13. Il résulte de tout ce qui précède que le service départemental d'incendie et de secours n'est pas fondé à soutenir que c'est à tort que, par le jugement attaqué, le tribunal administratif de Strasbourg a prononcé l'annulation partielle des dispositions des lettres d. et g. du b) du point 3) du règlement du 19 décembre 2017 et à demander le rejet des demandes présentées en première instance par le syndicat CGT des personnels du service départemental d'incendie et de secours de la Moselle, par le syndicat national des sapeurs-pompiers et des personnels administratifs, techniques et spécialisés de la Moselle et par le syndicat CFDT Interco Moselle.

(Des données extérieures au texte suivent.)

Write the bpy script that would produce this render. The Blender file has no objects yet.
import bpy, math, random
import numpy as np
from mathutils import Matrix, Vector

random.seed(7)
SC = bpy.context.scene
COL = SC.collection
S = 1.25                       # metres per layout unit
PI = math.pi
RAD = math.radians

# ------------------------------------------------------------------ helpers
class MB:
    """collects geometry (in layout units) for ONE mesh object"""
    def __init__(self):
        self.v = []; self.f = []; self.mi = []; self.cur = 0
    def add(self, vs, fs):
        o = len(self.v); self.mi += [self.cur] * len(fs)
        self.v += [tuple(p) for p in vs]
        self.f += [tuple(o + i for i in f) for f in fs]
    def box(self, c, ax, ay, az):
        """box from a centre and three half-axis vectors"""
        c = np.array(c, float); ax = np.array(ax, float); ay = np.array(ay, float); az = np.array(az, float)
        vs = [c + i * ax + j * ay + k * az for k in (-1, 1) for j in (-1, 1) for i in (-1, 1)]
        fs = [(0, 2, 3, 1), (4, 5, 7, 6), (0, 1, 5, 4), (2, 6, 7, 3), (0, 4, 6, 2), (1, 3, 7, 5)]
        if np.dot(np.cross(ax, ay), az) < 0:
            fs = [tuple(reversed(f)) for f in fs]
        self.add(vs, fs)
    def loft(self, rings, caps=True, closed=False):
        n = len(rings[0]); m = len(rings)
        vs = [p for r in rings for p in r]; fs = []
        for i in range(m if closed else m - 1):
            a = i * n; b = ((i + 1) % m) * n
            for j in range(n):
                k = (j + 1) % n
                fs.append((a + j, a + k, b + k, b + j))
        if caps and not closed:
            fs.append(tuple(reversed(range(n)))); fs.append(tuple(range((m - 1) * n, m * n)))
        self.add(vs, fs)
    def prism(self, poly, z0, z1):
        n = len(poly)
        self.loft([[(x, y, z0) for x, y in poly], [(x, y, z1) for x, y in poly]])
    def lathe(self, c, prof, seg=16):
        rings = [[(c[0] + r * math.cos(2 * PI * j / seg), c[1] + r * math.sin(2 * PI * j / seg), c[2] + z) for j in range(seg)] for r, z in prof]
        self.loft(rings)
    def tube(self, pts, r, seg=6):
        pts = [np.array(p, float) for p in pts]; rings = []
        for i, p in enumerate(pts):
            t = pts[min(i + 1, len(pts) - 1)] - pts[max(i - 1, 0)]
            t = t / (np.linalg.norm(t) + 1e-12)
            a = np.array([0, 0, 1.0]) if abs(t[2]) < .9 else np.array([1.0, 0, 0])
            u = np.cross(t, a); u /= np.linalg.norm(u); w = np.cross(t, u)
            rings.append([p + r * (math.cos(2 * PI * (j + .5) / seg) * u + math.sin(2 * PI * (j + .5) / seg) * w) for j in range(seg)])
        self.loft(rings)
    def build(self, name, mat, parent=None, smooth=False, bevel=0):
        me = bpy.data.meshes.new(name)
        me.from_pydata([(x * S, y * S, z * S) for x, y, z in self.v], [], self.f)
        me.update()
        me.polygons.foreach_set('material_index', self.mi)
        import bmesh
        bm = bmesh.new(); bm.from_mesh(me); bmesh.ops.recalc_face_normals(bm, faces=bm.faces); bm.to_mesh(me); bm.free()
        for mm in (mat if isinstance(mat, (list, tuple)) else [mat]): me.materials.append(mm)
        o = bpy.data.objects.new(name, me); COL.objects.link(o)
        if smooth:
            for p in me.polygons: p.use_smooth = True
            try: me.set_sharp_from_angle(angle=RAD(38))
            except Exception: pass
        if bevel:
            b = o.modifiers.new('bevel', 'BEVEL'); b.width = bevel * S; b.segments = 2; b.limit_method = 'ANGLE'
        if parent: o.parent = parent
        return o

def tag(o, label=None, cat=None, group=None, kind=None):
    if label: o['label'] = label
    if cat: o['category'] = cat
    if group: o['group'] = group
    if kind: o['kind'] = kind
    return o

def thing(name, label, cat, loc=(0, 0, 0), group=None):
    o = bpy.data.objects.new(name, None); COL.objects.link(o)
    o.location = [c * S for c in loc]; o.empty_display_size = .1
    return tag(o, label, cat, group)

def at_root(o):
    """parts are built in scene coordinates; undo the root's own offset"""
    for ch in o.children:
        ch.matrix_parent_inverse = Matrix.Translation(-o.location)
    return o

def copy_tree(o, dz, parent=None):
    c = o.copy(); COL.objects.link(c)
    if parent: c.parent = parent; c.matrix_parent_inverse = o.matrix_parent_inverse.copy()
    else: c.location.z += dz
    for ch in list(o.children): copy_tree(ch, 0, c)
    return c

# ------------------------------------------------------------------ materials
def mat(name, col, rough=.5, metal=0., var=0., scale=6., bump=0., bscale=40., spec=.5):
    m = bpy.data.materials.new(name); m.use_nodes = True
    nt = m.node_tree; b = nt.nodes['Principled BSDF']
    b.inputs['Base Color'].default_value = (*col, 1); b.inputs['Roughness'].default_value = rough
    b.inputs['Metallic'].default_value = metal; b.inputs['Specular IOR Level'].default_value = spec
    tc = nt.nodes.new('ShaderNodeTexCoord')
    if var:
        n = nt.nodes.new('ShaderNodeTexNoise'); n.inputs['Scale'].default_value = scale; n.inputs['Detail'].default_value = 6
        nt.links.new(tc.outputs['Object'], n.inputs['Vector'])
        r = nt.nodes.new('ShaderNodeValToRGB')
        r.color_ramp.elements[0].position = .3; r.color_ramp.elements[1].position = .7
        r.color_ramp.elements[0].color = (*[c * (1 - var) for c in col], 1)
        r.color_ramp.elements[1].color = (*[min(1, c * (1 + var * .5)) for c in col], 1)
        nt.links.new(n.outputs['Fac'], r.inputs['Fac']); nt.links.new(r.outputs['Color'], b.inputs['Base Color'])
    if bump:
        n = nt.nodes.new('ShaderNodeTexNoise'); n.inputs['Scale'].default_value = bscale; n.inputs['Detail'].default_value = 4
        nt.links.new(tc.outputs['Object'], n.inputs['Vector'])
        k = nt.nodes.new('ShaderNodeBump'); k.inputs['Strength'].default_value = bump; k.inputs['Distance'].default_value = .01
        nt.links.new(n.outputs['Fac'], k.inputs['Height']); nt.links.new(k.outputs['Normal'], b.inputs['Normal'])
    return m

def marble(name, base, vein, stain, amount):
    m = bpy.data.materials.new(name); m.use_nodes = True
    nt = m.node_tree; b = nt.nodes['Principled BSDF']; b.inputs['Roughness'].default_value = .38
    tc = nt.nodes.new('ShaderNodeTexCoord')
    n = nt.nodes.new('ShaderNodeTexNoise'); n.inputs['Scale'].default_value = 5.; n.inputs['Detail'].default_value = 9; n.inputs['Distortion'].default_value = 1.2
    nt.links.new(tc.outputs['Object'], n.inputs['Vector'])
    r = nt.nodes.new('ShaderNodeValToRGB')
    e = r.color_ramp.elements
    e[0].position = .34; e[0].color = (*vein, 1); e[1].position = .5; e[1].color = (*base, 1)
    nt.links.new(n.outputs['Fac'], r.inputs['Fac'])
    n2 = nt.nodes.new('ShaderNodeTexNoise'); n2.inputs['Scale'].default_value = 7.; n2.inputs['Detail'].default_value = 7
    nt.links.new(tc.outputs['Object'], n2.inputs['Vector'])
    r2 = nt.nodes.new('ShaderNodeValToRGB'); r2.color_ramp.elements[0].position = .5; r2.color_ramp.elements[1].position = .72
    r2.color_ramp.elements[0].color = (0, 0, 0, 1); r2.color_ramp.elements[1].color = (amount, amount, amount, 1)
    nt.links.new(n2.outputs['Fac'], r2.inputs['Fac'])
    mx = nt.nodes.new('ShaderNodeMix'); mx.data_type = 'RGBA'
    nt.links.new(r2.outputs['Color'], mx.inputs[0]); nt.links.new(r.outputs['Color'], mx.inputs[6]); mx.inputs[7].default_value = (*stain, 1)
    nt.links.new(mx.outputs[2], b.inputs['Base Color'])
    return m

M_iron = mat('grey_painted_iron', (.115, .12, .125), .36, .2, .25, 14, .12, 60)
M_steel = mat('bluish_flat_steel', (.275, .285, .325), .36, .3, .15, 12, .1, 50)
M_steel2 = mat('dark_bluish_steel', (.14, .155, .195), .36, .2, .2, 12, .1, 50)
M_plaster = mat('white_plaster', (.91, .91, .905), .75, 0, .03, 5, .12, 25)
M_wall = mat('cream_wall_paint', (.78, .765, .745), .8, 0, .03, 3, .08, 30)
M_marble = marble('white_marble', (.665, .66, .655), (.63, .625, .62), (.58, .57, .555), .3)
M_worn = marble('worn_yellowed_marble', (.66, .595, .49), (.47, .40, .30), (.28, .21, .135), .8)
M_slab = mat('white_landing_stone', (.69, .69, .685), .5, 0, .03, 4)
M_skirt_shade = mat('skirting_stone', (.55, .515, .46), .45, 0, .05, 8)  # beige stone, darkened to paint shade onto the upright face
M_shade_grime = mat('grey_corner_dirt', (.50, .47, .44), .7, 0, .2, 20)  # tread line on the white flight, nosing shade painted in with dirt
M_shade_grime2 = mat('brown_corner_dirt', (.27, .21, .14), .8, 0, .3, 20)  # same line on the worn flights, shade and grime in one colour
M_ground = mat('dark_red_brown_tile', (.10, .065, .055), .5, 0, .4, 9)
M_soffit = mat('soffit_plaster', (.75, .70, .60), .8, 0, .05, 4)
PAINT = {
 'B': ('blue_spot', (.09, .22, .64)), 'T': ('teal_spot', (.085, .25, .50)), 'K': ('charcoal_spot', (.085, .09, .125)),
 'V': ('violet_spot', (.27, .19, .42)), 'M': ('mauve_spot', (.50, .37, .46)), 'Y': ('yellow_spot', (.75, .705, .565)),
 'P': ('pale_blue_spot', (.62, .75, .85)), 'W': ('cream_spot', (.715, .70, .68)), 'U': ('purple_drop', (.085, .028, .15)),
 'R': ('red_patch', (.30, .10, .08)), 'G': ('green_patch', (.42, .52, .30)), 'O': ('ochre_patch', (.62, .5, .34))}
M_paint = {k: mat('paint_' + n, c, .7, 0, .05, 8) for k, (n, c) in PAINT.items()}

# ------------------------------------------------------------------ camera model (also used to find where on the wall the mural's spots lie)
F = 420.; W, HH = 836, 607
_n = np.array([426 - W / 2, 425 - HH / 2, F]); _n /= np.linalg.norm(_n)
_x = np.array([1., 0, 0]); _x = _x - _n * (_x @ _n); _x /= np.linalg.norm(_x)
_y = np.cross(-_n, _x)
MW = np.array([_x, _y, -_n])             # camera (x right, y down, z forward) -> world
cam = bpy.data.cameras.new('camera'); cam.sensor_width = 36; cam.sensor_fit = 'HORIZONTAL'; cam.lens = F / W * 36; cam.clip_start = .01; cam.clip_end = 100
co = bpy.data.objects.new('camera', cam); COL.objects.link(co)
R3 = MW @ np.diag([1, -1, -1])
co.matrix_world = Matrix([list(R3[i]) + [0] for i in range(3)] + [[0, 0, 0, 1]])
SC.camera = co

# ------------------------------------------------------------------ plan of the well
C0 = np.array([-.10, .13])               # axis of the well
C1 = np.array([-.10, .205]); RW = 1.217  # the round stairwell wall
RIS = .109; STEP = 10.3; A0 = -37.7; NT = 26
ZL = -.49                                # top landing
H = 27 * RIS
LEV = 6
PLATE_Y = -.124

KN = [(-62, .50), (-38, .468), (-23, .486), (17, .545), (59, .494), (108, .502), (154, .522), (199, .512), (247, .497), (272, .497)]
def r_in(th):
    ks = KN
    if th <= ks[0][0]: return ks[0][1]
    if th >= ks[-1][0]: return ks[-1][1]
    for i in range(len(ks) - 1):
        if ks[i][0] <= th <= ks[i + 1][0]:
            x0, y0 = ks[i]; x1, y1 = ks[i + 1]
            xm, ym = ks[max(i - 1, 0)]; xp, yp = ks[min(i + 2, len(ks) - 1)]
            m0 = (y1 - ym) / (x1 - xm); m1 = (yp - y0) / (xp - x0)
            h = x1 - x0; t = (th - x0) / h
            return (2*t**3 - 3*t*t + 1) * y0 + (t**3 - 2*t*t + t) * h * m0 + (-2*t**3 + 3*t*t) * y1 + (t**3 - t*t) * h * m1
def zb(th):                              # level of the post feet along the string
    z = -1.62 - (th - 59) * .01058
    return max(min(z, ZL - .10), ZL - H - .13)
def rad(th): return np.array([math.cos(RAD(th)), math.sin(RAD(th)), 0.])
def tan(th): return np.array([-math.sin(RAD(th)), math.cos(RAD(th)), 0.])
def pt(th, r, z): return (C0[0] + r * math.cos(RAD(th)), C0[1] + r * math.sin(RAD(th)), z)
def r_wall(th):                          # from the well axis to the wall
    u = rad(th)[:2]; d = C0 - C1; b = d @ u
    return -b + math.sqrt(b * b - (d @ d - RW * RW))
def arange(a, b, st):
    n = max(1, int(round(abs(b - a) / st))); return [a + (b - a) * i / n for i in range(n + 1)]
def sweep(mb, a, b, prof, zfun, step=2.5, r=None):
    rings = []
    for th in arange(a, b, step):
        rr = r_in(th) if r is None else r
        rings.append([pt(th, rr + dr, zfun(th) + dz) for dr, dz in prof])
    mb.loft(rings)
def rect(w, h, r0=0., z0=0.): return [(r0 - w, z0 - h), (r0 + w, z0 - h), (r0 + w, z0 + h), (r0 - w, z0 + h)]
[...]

Sur les frais de justice :
14. Les dispositions de l'article L. 761-1 font obstacle à ce qu'il soit mis à la charge du syndicat CGT des personnels du service départemental d'incendie et de secours de la Moselle, du syndicat national des sapeurs-pompiers et des personnels administratifs, techniques et spécialisés de la Moselle et du syndicat CFDT Interco Moselle, qui ne sont pas parties perdantes dans la présente instance, les sommes réclamées par le service départemental d'incendie et de secours de la Moselle au titre des frais exposés et non compris dans les dépens. Il n'y a pas lieu, dans les circonstances de l'espèce, de faire droit aux conclusions présentées par les défendeurs en application des mêmes dispositions.
D E C I D E :
Article 1er : La requête du service départemental d'incendie et de secours de la Moselle est rejetée.
Article 2 : Les conclusions présentées par le syndicat CFDT Interco Moselle et par le syndicat CGT des agents du service départemental d'incendie et de secours de la Moselle en application des dispositions de l'article L. 761-1 du code de justice administrative sont rejetées.
Article 3 : Le présent arrêt sera notifié au service départemental d'incendie et de secours de la Moselle, au syndicat CFDT Interco Moselle, au syndicat CGT des agents du service départemental d'incendie et de secours de la Moselle et au syndicat national des sapeurs-pompiers et des personnels administratifs, techniques et spécialisés de la Moselle.